3連休の間に、SNS上では性に関する革命的なことが起きた。
性暴力に怒る女性たちが起こした行動により、一人の男性性虐待者の職場と生活圏が特定され、警察が動く事態になったのだ。
男は、職場の女性トイレに侵入し、使用済みナプキンに精子をかけたり、女性社員の私物に精子を混入したりする動画や画像を公開していた。女性の後ろ姿を撮影しては「メス」と罵るなどしていた。この男にとって女性は徹底的に「性的娯楽物」であり、彼がしたことは女性へのヘイトクライムというべきものだろう。

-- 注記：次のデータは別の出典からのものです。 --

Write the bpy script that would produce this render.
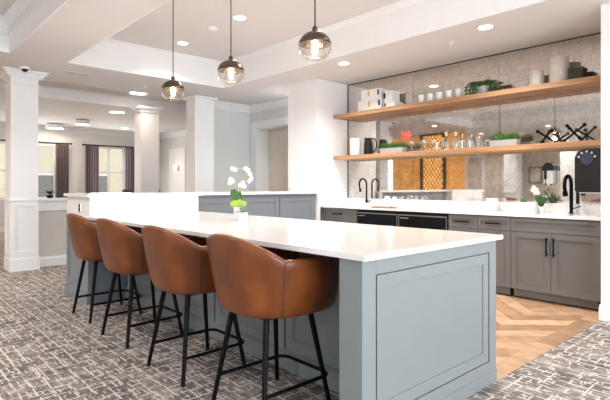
import bpy, bmesh, math, random
from mathutils import Vector, Matrix, noise
random.seed(7)
for o in list(bpy.data.objects): bpy.data.objects.remove(o)
S = bpy.context.scene; C = S.collection
PI = math.pi; R = math.radians

# ------------------------------------------------------------ camera, world, light
cam = bpy.data.cameras.new('camera'); camo = bpy.data.objects.new('camera', cam); C.objects.link(camo)
camo.location = (0, 0, 1.22); camo.rotation_euler = (R(90), 0, R(47.5))
cam.sensor_width = 36; cam.lens = 36*480/610; cam.shift_y = -14.4/610; cam.clip_start = .05
S.camera = camo
S.view_settings.view_transform = 'Standard'; S.view_settings.look = 'None'
S.view_settings.exposure = 0.52; S.view_settings.gamma = 1; S.view_settings.use_curve_mapping = False
w = bpy.data.worlds.new('world'); S.world = w; w.use_nodes = True
w.node_tree.nodes['Background'].inputs[0].default_value = (.86, .93, 1, 1)
w.node_tree.nodes['Background'].inputs[1].default_value = 1.3

def area(name, loc, rot, sx, sy, power, col):
    l = bpy.data.lights.new(name, 'AREA'); l.shape = 'RECTANGLE'; l.size = sx; l.size_y = sy
    l.energy = power; l.color = col
    o = bpy.data.objects.new(name, l); C.objects.link(o); o.location = loc; o.rotation_euler = [R(a) for a in rot]
    return o
# daylight through the window wall behind the camera (y = -4) and right of it (x = 3)
area('window_daylight', (-2.6, -3.9, 1.55), (90, 0, 0), 2.6, 2.1, 18, (.86, .93, 1))
area('window_daylight', (1.0, -3.9, 1.55), (90, 0, 0), 2.6, 2.1, 18, (.86, .93, 1))
area('window_daylight', (2.9, 1.2, 1.55), (90, 0, 90), 3.4, 2.1, 190, (.92, .955, 1))
area('window_daylight', (-14.35, 5.37, 1.6), (90, 0, -90), 1.2, 1.5, 25, (1, .97, .92))
area('window_daylight', (-14.35, 3.2, 1.6), (90, 0, -90), 1.2, 1.5, 25, (1, .97, .92))
area('window_daylight', (-11.8, -3.9, 1.55), (90, 0, 0), 2.6, 2.0, 50, (1, .95, .9))

# ------------------------------------------------------------ materials
def srgb(r, g, b):
    f = lambda c: (c/255/12.92) if c/255 <= .04045 else ((c/255+.055)/1.055)**2.4
    return (f(r), f(g), f(b), 1)
class NT:
    def __init__(s, name):
        s.m = bpy.data.materials.new(name); s.m.use_nodes = True; s.t = s.m.node_tree
        s.b = s.t.nodes['Principled BSDF']; s.out = s.t.nodes['Material Output']
    def n(s, typ, **kw):
        x = s.t.nodes.new(typ)
        for k, v in kw.items():
            if k in x.inputs.keys(): x.inputs[k].default_value = v
            else: setattr(x, k, v)
        return x
    def l(s, a, b): s.t.links.new(a, b)
    def coord(s, scale=(1, 1, 1), kind='Object', rot=(0, 0, 0)):
        c = s.n('ShaderNodeTexCoord'); m = s.n('ShaderNodeMapping')
        m.inputs['Scale'].default_value = scale; m.inputs['Rotation'].default_value = rot
        s.l(c.outputs[kind], m.inputs[0]); return m.outputs[0]
    def ramp(s, fac, stops):
        r = s.n('ShaderNodeValToRGB'); e = r.color_ramp.elements
        while len(e) < len(stops): e.new(.5)
        for q, (p, c) in zip(e, stops): q.position = p; q.color = c
        s.l(fac, r.inputs[0]); return r.outputs[0]
def mat(name, col, rough=.5, metal=0, var=.04, vs=6, bump=0, bs=60, coat=0, emit=None, es=0, spec=.5):
    k = NT(name); b = k.b
    no = k.n('ShaderNodeTexNoise', Scale=vs, Detail=4.0); k.l(k.coord(), no.inputs['Vector'])
    lo = tuple(c*(1-var) for c in col[:3])+(1,); hi = tuple(min(1, c*(1+var)) for c in col[:3])+(1,)
    k.l(k.ramp(no.outputs['Fac'], [(.3, lo), (.7, hi)]), b.inputs['Base Color'])
    b.inputs['Roughness'].default_value = rough; b.inputs['Metallic'].default_value = metal
    b.inputs['Coat Weight'].default_value = coat; b.inputs['Specular IOR Level'].default_value = spec
    if bump:
        n2 = k.n('ShaderNodeTexNoise', Scale=bs, Detail=3.0); k.l(k.coord(), n2.inputs['Vector'])
        bp = k.n('ShaderNodeBump', Strength=bump, Distance=.002); k.l(n2.outputs['Fac'], bp.inputs['Height']); k.l(bp.outputs[0], b.inputs['Normal'])
    if emit: b.inputs['Emission Color'].default_value = emit; b.inputs['Emission Strength'].default_value = es
    return k.m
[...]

ネットの世界にはこの男のような性虐待・女性へのヘイトクライム投稿が溢れている。いくら通報してもSNS管理会社が積極的に動くことは少なく、警察が動くなどさらに稀で、加害者が罰せられることはほぼなく、むしろ通報することで被害者が晒されるリスクもある。今回も最初はSNS管理会社に通報したり、フォロワーが多いアカウントに情報提供したりしても無反応だったという。男の行為を許さなかったフェミニストたちの執念が現実を動かしたのだ。被害者の負担は言うまでもないが、ネット上の性虐待を監視し通報する作業を続けることは、どれほどの心的負担があることだろう。本来ならば、女性へのヘイトクライムを定義し、オンライン上の性虐待・ヘイトクライムを処罰できる制度を行政が率先して行うべきだろう。